Onkel Hassans wundersame Wiederauferstehung in einem alten Mercedes von Hajar Taddigs (Werbung)


Erster Satz:

"Wenn sie nicht sofort etwas zu essen bekäme, müsste sie verhungern, da war Selma sich sicher."


Nun ist es ja so, dass es schöne Cover gibt, dass es hässliche Cover gibt und dass es ganz besonders hässliche Cover gibt. Dieses hier gehört zur dritten Kategorie. Mehr noch: Für mich persönlich hat es jetzt schon den Preis für das schrecklichste Cover des Jahres 2018 inne. Ernsthaft, manchmal frage ich mich wirklich, was in den Köpfen derjenigen vorgeht, die sowas entscheiden? Im Handel hätte ich einen weiten Bogen um dieses Buch gemacht - und zwar einzig und allein aufgrund des Covers. Und hier zeige ich es Euch gar nicht erst, weil ich es nicht auf meiner Startseite sehen will. So. Klingt vielleicht etwas hart, ist aber meine persönliche Meinung.

 

Kommen wir zu etwas Erfreulicherem: dem Inhalt. Denn der ist - und da schwenkt meine persönliche Meinung dann flugs ins Gegenteil um - wirklich lesenswert. Wir lernen also: Man sollte ein Buch nicht nach seinem Cover beurteilen....aber okay, genug jetzt von selbigem.

 

Wir lernen im ersten Satz also Selma kennen, die kurz vorm Hungertod steht. Und das kommt so: 

 

Wir schreiben das Jahr 1984, es ist Sommer und Familie Özer möchte die Verwandtschaft in der Türkei besuchen. So weit, so gut.
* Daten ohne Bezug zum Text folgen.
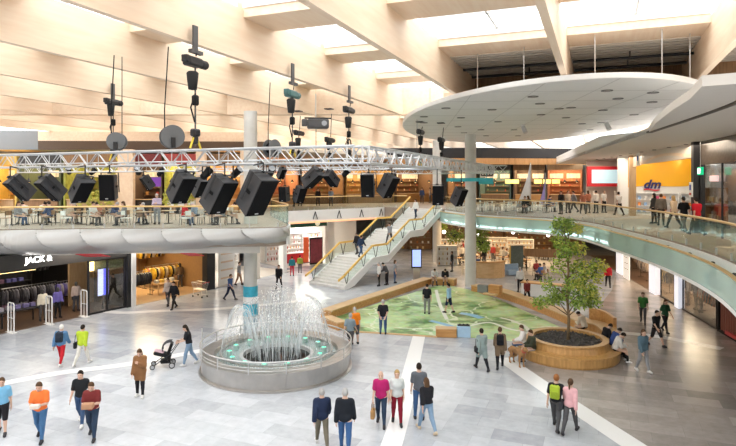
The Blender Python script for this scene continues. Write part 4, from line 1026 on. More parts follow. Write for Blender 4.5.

Nun muss man aber dazu wissen, dass die Özers in Westberlin wohnen, also somit eine sehr lange Reise und viele Grenzübergänge vor sich haben. Zu allem Übel gesellt sich auch noch Onkel Hassan zur Familie, beschließt, dass er mitfährt in die Türkei und lässt kein "Nein" gelten. Onkel Hassan, von dem keiner so genau weiß, ob er tatsächlich mit den Özers verwandt ist, ist nach eigenen Angaben der erste Türke in Berlin gewesen und sieht sich daher ganz selbstverständlich als Oberhaupt aller Berliner Türken. Steckt seine Nase überall hinein und ist definitiv der unbeliebteste Türke in ganz Berlin. 

 

Nicht nur, dass Onkel Hassan der Familie Özer sowieso schon das Leben schwer macht, muss er noch einen draufsetzen, indem er während der Reise stirbt. In der DDR. Für Beerdigungsformalitäten ist nun wirklich keine Zeit, da man rechtzeitig zu einer Hochzeit in der Türkei sein muss, außerdem gibt es ein viel größeres Problem: Man ist mit fünf Mann in die DDR eingereist, also muss man auch mit fünf Mann wieder ausreisen. 

 

Wie gut, dass die Özers in ihrer Verzweiflung auf Walter treffen, der seinerseits am Leben in der DDR und an seinem Job als Nachtwächter im größten Hühnermastbetrieb des Landes verzweifelt. Da ist die Lösung doch sehr nah, oder? Hassan wird verbuddelt und Walter wird zu Hassan.

 


"Als sie losfuhren, warf Walter noch einen Blick zurück auf die Hühnerfarm. Sie war für ihn eine perfekte Zusammenfassung der DDR. Willenlose Einwohner, eingesperrt in einem viel zu engen Hochsicherheitsgefängnis, das zum Himmel stank." - Zitat Seite 72


Nun geht der Spaß natürlich erst richtig los, denn an sämtlichen Grenzübergängen schwitzen alle Insassen des im Titel erwähnten alten Mercedes (abgekauft von Onkel Hassan....) Blut und Wasser und in der Türkei findet sich Walter in einer völlig anderen Welt wieder. 

 

Wer aber nun glaubt, dass in dieser Geschichte nur Witz und Klamauk enthalten ist, der irrt gewaltig! Natürlich geht es recht witzig zu und gerade die Personen der DDR, denen Walters spurloses Verschwinden nicht lange verborgen bleibt, werden als sehr "speziell" dargestellt. Trotzdem ist da noch so viel mehr in dieser Geschichte: Wissenswertes über das damalige Leben in und das Flüchten aus der DDR, über türkische Gastarbeiter in Deutschland und schlussendlich über türkische Bräuche und Sitten und über Essen. Viel Essen (nach der Lektüre musste ich erstmal dringend meinem türkischen Lieblingsrestaurant einen Besuch abstatten)!

 

Auch Familie Özer ist so ganz anders als es dem gängigen Klischee entspricht, mit einer resoluten und selbstbewussten Mutter, die die Hosen anhat und einem gemütlichen und schluffigen Vater, der nur nach außen hin den Schein wahrt, als hätte er das Sagen, der aber in Wirklichkeit viel zu faul ist, über die Familie zu gebieten. Mit zwei Teenagern, die sich in nichts von westlichen Teenagern unterscheiden - und nun auch noch mit Walter, Mitte 40, DDR-Flüchtling und irgendwie irgendwann fast Familienmitglied der Özers.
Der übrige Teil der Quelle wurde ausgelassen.